Task: Reproduce the listing word for word, leaving every picture behind.

Entries shown:

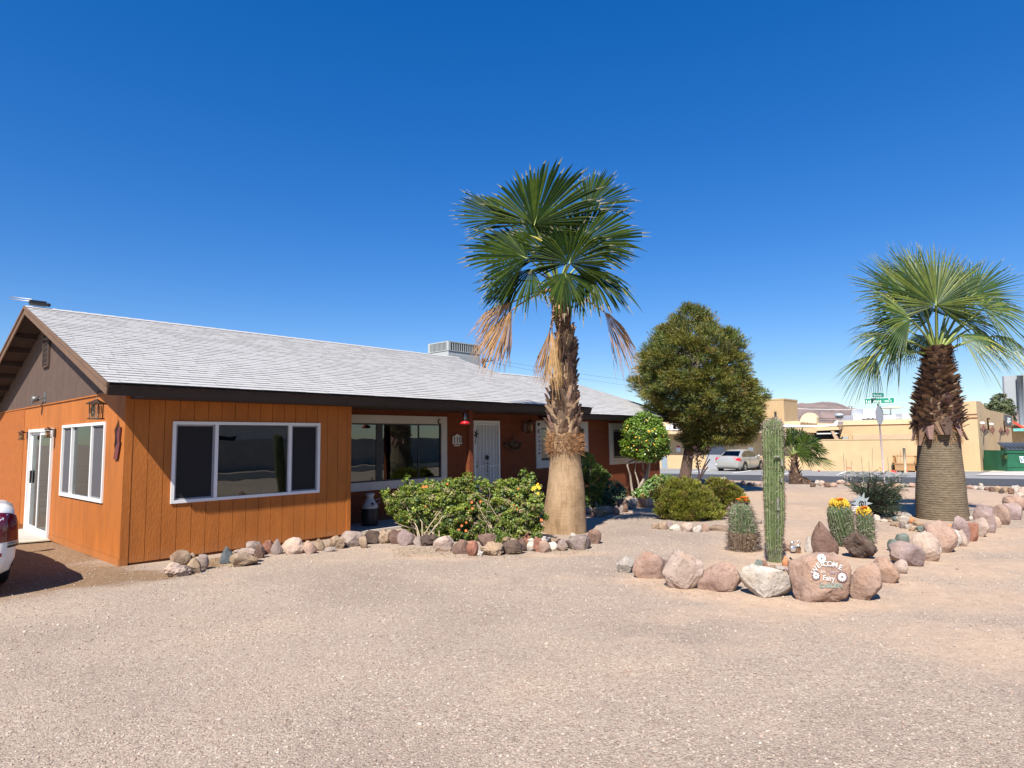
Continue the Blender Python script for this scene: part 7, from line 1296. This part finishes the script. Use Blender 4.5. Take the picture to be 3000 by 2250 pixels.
C = RS.normal(size=(9000,3)); C /= np.linalg.norm(C, axis=1, keepdims=True); C = C * (RS.rand(9000,1)**.4) * (3.2, 3.6, 2.0) + (-16, 9, 3.0); leaves('crown', C, rdir(9000), rdir(9000), .26, .13, m_ct, RS.choice(3, 9000), nt_)
# ------------------------------------------------------------------ light, sky, camera
sund = Vector((1.48, .60, -1.79)).normalized()
sl_ = bpy.data.lights.new('Sun', 'SUN'); sl_.energy = 5.0; sl_.angle = R2(.53); sl_.color = (1.0, .95, .87)
so_ = bpy.data.objects.new('Sun', sl_); COL.objects.link(so_); so_.rotation_euler = sund.to_track_quat('-Z', 'Y').to_euler(); so_.location = (-10, -5, 20)
w = bpy.data.worlds.new('World'); scene.world = w; w.use_nodes = True; nt = w.node_tree; bg = nt.nodes['Background']
sk = nt.nodes.new('ShaderNodeTexSky'); sk.sky_type = 'NISHITA'; sk.sun_disc = False; sk.sun_elevation = math.asin(-sund.z); sk.sun_rotation = math.atan2(-sund.x, -sund.y) % (2*PI)
sk.altitude = 500; sk.air_density = 1.0; sk.dust_density = 0.25; sk.ozone_density = 4.5
hs = nt.nodes.new('ShaderNodeHueSaturation'); hs.inputs['Saturation'].default_value = 1.57; hs.inputs['Hue'].default_value = .515; hs.inputs['Value'].default_value = 2.1; gm = nt.nodes.new('ShaderNodeGamma'); gm.inputs[1].default_value = .75; nt.links.new(sk.outputs[0], gm.inputs[0]); nt.links.new(gm.outputs[0], hs.inputs['Color']); nt.links.new(hs.outputs[0], bg.inputs['Color']); bg.inputs['Strength'].default_value = 0.06
cd = bpy.data.cameras.new('Camera'); cam = bpy.data.objects.new('Camera', cd); COL.objects.link(cam); scene.camera = cam
cd.sensor_fit = 'HORIZONTAL'; cd.sensor_width = 36; cd.lens = FL / 3000 * 36; cd.clip_start = .05; cd.clip_end = 20000
cam.matrix_world = Matrix.Translation(CAM) @ Matrix((CR, CU, -CF)).transposed().to_4x4()
scene.render.resolution_x = 1024; scene.render.resolution_y = 768
scene.view_settings.view_transform = 'Standard'; scene.view_settings.look = 'None'; scene.view_settings.exposure = 0.84; scene.view_settings.gamma = 1
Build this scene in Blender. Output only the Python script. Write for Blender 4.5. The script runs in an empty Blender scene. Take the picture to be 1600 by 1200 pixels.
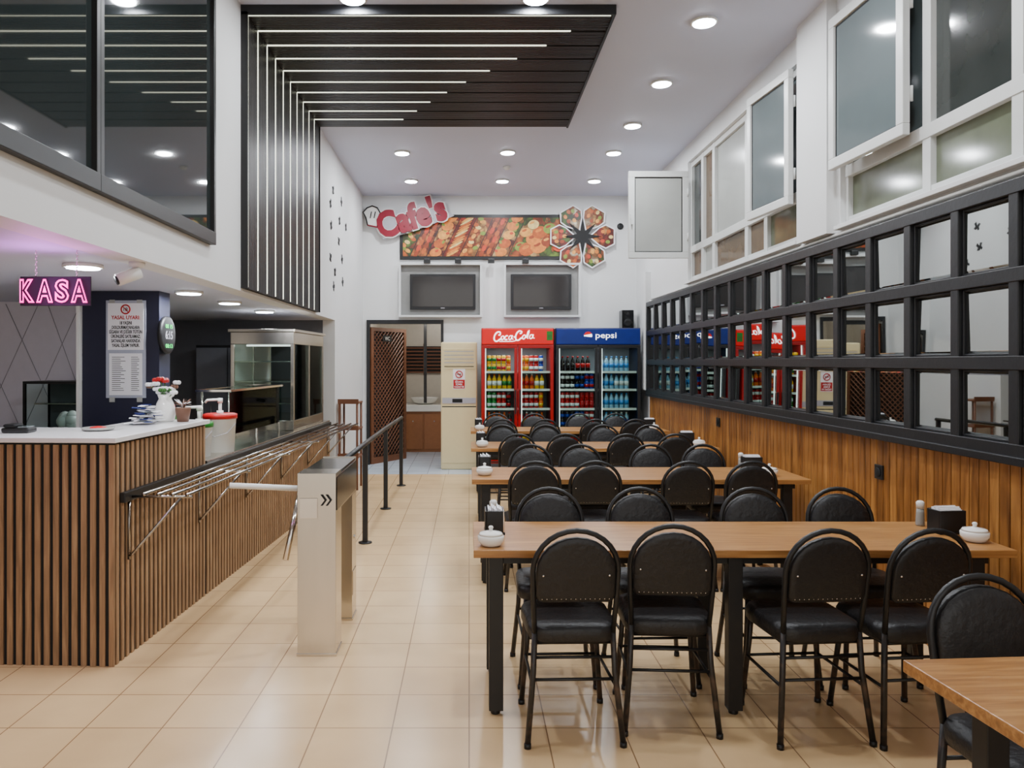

Solution below:
Continue the Blender Python script for this scene: part 7, from line 1296. This part finishes the script. Use Blender 4.5. Take the picture to be 3000 by 2250 pixels.
C = RS.normal(size=(9000,3)); C /= np.linalg.norm(C, axis=1, keepdims=True); C = C * (RS.rand(9000,1)**.4) * (3.2, 3.6, 2.0) + (-16, 9, 3.0); leaves('crown', C, rdir(9000), rdir(9000), .26, .13, m_ct, RS.choice(3, 9000), nt_)
# ------------------------------------------------------------------ light, sky, camera
sund = Vector((1.48, .60, -1.79)).normalized()
sl_ = bpy.data.lights.new('Sun', 'SUN'); sl_.energy = 5.0; sl_.angle = R2(.53); sl_.color = (1.0, .95, .87)
so_ = bpy.data.objects.new('Sun', sl_); COL.objects.link(so_); so_.rotation_euler = sund.to_track_quat('-Z', 'Y').to_euler(); so_.location = (-10, -5, 20)
w = bpy.data.worlds.new('World'); scene.world = w; w.use_nodes = True; nt = w.node_tree; bg = nt.nodes['Background']
sk = nt.nodes.new('ShaderNodeTexSky'); sk.sky_type = 'NISHITA'; sk.sun_disc = False; sk.sun_elevation = math.asin(-sund.z); sk.sun_rotation = math.atan2(-sund.x, -sund.y) % (2*PI)
sk.altitude = 500; sk.air_density = 1.0; sk.dust_density = 0.25; sk.ozone_density = 4.5
hs = nt.nodes.new('ShaderNodeHueSaturation'); hs.inputs['Saturation'].default_value = 1.57; hs.inputs['Hue'].default_value = .515; hs.inputs['Value'].default_value = 2.1; gm = nt.nodes.new('ShaderNodeGamma'); gm.inputs[1].default_value = .75; nt.links.new(sk.outputs[0], gm.inputs[0]); nt.links.new(gm.outputs[0], hs.inputs['Color']); nt.links.new(hs.outputs[0], bg.inputs['Color']); bg.inputs['Strength'].default_value = 0.06
cd = bpy.data.cameras.new('Camera'); cam = bpy.data.objects.new('Camera', cd); COL.objects.link(cam); scene.camera = cam
cd.sensor_fit = 'HORIZONTAL'; cd.sensor_width = 36; cd.lens = FL / 3000 * 36; cd.clip_start = .05; cd.clip_end = 20000
cam.matrix_world = Matrix.Translation(CAM) @ Matrix((CR, CU, -CF)).transposed().to_4x4()
scene.render.resolution_x = 1024; scene.render.resolution_y = 768
scene.view_settings.view_transform = 'Standard'; scene.view_settings.look = 'None'; scene.view_settings.exposure = 0.84; scene.view_settings.gamma = 1
Build this scene in Blender. Output only the Python script. Write for Blender 4.5. The script runs in an empty Blender scene. Take the picture to be 1600 by 1200 pixels.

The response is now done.